Record extracts:
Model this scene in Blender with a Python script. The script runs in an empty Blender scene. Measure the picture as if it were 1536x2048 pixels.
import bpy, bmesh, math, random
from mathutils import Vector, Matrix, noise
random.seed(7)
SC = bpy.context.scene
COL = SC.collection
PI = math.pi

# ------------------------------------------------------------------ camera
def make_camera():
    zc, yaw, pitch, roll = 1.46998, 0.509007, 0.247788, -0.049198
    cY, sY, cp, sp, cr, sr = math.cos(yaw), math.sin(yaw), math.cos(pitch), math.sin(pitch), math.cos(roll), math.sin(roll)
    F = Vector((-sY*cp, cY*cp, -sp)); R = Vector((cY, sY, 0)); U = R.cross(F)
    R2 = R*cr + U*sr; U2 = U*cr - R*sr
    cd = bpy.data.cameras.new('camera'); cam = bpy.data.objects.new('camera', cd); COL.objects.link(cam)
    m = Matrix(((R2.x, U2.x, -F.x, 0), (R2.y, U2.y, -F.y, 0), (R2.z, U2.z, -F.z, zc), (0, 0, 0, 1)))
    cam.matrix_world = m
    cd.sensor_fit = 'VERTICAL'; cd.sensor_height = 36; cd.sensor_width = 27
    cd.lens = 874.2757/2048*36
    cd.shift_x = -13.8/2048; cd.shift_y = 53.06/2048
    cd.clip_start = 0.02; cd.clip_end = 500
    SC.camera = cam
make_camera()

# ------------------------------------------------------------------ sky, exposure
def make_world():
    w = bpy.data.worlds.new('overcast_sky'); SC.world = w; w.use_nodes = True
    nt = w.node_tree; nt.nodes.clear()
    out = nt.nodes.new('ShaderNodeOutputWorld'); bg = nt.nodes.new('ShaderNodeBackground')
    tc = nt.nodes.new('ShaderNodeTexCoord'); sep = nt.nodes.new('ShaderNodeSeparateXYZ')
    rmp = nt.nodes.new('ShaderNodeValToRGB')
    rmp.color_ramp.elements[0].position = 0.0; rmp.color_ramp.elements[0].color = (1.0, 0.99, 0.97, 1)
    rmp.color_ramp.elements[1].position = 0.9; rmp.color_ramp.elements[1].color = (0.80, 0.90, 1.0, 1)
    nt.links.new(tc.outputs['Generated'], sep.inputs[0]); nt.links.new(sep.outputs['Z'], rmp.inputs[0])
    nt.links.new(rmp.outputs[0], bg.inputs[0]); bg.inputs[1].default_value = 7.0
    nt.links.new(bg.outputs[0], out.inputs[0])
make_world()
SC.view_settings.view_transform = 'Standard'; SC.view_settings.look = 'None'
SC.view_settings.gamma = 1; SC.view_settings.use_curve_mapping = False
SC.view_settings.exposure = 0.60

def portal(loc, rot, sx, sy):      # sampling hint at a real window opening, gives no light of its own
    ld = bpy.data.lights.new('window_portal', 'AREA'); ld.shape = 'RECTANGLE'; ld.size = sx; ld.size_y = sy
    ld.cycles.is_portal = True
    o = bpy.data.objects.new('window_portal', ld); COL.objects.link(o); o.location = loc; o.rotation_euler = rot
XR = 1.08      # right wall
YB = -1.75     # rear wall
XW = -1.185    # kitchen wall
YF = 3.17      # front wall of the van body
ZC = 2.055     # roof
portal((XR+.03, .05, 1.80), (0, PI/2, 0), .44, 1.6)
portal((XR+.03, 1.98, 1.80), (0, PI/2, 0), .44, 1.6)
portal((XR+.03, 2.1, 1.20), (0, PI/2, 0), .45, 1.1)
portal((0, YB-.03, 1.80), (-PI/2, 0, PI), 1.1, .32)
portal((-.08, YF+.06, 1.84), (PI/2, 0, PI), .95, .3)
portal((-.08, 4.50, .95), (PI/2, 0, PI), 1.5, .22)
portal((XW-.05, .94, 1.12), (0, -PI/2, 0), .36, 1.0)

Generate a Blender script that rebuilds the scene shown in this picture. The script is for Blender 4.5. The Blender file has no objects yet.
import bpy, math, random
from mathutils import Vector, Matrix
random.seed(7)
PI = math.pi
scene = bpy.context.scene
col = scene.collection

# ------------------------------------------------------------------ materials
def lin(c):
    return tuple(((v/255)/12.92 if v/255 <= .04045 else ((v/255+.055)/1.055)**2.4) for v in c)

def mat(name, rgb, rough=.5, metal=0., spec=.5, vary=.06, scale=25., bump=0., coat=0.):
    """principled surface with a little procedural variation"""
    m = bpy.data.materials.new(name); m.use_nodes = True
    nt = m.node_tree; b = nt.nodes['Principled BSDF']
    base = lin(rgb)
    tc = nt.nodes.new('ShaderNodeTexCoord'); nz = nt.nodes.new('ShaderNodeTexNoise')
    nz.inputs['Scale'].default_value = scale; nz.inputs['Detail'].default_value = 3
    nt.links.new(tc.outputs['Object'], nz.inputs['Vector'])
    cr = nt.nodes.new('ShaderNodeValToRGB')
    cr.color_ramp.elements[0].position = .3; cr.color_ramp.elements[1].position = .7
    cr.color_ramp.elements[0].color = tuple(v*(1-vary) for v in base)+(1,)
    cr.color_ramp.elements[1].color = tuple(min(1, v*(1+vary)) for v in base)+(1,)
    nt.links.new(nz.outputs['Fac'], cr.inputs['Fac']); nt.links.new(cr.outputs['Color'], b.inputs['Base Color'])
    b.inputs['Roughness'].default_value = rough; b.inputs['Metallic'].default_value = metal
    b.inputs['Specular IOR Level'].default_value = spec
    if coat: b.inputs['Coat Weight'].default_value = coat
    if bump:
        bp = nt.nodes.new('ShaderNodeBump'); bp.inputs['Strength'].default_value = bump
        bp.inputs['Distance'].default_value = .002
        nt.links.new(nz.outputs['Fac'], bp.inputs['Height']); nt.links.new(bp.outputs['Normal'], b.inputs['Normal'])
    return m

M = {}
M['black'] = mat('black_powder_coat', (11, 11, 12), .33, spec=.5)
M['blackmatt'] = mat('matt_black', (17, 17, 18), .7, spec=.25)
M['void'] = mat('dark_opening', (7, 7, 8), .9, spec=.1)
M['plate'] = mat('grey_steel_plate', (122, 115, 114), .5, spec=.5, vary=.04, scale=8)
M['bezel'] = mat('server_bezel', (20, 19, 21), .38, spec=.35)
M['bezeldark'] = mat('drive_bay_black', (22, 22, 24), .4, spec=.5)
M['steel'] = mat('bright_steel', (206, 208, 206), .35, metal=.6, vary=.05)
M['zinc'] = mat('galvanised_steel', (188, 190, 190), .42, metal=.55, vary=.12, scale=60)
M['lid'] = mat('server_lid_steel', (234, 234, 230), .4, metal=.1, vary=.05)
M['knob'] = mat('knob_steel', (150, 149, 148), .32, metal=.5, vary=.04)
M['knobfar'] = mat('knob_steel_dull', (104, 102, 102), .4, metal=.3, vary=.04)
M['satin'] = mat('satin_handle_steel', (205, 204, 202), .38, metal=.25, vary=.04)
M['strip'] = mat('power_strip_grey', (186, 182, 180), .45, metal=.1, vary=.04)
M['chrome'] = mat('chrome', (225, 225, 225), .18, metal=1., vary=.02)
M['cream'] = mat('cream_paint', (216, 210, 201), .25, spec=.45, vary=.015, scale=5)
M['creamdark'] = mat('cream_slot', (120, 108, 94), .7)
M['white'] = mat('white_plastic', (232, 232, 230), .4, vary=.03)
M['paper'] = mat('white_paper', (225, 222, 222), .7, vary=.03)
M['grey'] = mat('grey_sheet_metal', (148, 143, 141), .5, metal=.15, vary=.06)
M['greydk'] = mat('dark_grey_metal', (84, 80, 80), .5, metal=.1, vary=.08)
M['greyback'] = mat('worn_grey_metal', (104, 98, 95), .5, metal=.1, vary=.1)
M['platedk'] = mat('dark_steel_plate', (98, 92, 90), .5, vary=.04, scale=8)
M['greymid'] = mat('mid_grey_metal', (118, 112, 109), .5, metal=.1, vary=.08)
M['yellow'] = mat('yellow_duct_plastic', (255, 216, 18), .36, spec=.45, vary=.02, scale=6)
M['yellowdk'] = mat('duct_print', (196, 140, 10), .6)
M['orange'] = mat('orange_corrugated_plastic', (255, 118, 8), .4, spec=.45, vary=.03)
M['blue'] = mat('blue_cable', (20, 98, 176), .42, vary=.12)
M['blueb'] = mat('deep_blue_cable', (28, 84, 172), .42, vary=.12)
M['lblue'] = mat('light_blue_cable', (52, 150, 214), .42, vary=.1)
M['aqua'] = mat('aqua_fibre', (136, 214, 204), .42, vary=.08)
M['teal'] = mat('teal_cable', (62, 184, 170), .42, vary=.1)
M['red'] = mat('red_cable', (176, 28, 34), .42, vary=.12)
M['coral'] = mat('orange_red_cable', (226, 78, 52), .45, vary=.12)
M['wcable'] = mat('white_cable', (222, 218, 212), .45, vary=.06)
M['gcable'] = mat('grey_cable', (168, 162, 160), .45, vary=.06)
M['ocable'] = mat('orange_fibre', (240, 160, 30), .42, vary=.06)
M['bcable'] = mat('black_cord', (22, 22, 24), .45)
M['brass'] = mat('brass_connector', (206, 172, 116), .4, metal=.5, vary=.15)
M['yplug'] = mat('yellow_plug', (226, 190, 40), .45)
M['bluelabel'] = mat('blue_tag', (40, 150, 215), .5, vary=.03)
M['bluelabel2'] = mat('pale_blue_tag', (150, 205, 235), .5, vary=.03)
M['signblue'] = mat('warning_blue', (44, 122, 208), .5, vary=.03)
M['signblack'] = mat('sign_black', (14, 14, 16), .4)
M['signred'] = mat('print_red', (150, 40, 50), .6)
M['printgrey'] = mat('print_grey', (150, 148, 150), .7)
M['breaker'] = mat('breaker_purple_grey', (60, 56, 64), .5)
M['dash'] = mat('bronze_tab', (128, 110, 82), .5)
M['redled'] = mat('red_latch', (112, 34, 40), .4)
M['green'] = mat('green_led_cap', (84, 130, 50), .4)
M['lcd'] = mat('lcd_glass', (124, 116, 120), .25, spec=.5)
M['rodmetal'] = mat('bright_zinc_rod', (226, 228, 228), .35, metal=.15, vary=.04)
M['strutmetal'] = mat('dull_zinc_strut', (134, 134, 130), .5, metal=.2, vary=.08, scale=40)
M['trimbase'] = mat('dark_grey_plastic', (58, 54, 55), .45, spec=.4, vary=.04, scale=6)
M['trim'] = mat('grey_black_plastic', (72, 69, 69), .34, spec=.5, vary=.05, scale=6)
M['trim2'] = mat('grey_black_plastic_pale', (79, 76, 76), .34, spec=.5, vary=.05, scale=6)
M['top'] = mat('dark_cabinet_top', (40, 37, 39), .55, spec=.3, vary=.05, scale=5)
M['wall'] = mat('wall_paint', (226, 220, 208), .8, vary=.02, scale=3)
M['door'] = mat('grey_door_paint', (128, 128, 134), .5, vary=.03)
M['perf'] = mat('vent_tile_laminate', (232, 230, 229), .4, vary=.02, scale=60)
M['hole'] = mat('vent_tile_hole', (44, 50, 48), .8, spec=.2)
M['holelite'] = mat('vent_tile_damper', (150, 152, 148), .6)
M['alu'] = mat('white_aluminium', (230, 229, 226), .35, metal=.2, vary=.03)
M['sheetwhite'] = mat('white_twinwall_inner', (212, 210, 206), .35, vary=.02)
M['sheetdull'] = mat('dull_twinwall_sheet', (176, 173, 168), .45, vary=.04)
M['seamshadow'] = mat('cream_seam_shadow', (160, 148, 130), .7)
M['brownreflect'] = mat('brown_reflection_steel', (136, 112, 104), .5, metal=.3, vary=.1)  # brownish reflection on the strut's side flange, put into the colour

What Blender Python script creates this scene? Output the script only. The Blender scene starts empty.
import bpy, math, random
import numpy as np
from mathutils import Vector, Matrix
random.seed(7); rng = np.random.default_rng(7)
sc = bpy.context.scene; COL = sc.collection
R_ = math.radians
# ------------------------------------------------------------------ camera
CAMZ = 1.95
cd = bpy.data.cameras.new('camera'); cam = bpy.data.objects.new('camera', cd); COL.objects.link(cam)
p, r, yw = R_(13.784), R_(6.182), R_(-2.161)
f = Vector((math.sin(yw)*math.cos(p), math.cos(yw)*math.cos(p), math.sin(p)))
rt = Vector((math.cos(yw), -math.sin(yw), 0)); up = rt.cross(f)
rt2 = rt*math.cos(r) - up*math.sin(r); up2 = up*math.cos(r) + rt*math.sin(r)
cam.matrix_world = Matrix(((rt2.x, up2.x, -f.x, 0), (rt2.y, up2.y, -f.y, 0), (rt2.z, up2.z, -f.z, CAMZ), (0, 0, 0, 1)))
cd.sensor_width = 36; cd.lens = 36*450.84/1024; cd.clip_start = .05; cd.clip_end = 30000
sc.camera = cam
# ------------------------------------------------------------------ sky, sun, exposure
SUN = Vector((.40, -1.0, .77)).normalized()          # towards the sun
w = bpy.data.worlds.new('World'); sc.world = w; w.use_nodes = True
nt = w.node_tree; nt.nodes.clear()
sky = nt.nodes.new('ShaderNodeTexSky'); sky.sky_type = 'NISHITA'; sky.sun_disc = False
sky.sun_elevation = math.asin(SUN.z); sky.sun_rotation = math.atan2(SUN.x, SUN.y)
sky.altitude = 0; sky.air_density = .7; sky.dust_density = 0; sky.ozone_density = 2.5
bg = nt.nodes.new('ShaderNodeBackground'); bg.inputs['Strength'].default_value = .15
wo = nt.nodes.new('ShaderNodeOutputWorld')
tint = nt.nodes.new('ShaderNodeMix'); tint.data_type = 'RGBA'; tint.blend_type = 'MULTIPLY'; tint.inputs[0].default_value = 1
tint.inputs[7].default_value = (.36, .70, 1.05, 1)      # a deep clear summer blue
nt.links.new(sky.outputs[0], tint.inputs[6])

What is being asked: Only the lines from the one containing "Generate a Blender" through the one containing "return tuple(((v/255)/12.92 if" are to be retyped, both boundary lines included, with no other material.

Task output:
Generate a Blender script that rebuilds the scene shown in this picture. The script is for Blender 4.5. The Blender file has no objects yet.
import bpy, math, random
from mathutils import Vector, Matrix
random.seed(7)
PI = math.pi
scene = bpy.context.scene
col = scene.collection

# ------------------------------------------------------------------ materials
def lin(c):
    return tuple(((v/255)/12.92 if v/255 <= .04045 else ((v/255+.055)/1.055)**2.4) for v in c)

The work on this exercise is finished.